The request → Retype the listing that follows, word for word.

* start *

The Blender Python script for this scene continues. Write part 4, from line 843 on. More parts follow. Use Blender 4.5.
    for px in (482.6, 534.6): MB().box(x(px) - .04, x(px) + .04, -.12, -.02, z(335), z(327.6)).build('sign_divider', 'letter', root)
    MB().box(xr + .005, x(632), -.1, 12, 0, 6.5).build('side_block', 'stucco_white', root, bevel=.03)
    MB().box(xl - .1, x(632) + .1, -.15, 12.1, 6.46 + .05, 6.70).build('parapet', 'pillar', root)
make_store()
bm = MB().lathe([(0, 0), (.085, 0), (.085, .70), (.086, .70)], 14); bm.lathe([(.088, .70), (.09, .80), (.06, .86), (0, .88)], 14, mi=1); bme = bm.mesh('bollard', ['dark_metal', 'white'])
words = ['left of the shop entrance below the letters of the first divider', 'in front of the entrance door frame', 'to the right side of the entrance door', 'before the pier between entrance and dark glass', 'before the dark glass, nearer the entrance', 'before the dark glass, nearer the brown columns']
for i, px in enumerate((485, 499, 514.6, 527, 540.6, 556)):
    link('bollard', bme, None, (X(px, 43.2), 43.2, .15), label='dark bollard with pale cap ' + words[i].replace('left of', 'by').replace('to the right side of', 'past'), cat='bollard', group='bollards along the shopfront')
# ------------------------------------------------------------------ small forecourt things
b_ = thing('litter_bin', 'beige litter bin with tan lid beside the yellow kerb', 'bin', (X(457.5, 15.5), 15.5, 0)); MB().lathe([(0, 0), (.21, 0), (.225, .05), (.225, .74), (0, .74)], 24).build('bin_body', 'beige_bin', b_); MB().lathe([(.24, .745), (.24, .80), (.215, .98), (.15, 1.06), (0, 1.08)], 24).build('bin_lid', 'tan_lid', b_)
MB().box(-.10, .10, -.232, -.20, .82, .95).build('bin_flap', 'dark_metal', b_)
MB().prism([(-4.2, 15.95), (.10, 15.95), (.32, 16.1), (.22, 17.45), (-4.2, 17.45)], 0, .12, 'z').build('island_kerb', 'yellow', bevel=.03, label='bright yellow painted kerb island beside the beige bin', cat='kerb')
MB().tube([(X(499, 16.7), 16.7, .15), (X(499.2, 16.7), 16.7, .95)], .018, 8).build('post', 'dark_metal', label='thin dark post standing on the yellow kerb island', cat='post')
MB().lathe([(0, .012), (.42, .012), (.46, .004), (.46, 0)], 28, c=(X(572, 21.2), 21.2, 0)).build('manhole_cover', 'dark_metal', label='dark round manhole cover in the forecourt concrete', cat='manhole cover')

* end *

Solution to the exercise →
The Blender Python script for this scene continues. Write part 4, from line 843 on. More parts follow. Use Blender 4.5.
    for px in (482.6, 534.6): MB().box(x(px) - .04, x(px) + .04, -.12, -.02, z(335), z(327.6)).build('sign_divider', 'letter', root)
    MB().box(xr + .005, x(632), -.1, 12, 0, 6.5).build('side_block', 'stucco_white', root, bevel=.03)
    MB().box(xl - .1, x(632) + .1, -.15, 12.1, 6.46 + .05, 6.70).build('parapet', 'pillar', root)
make_store()
bm = MB().lathe([(0, 0), (.085, 0), (.085, .70), (.086, .70)], 14); bm.lathe([(.088, .70), (.09, .80), (.06, .86), (0, .88)], 14, mi=1); bme = bm.mesh('bollard', ['dark_metal', 'white'])
words = ['left of the shop entrance below the letters of the first divider', 'in front of the entrance door frame', 'to the right side of the entrance door', 'before the pier between entrance and dark glass', 'before the dark glass, nearer the entrance', 'before the dark glass, nearer the brown columns']
for i, px in enumerate((485, 499, 514.6, 527, 540.6, 556)):
    link('bollard', bme, None, (X(px, 43.2), 43.2, .15), label='dark bollard with pale cap ' + words[i].replace('left of', 'by').replace('to the right side of', 'past'), cat='bollard', group='bollards along the shopfront')
# ------------------------------------------------------------------ small forecourt things
b_ = thing('litter_bin', 'beige litter bin with tan lid beside the yellow kerb', 'bin', (X(457.5, 15.5), 15.5, 0)); MB().lathe([(0, 0), (.21, 0), (.225, .05), (.225, .74), (0, .74)], 24).build('bin_body', 'beige_bin', b_); MB().lathe([(.24, .745), (.24, .80), (.215, .98), (.15, 1.06), (0, 1.08)], 24).build('bin_lid', 'tan_lid', b_)
MB().box(-.10, .10, -.232, -.20, .82, .95).build('bin_flap', 'dark_metal', b_)
MB().prism([(-4.2, 15.95), (.10, 15.95), (.32, 16.1), (.22, 17.45), (-4.2, 17.45)], 0, .12, 'z').build('island_kerb', 'yellow', bevel=.03, label='bright yellow painted kerb island beside the beige bin', cat='kerb')
MB().tube([(X(499, 16.7), 16.7, .15), (X(499.2, 16.7), 16.7, .95)], .018, 8).build('post', 'dark_metal', label='thin dark post standing on the yellow kerb island', cat='post')
MB().lathe([(0, .012), (.42, .012), (.46, .004), (.46, 0)], 28, c=(X(572, 21.2), 21.2, 0)).build('manhole_cover', 'dark_metal', label='dark round manhole cover in the forecourt concrete', cat='manhole cover')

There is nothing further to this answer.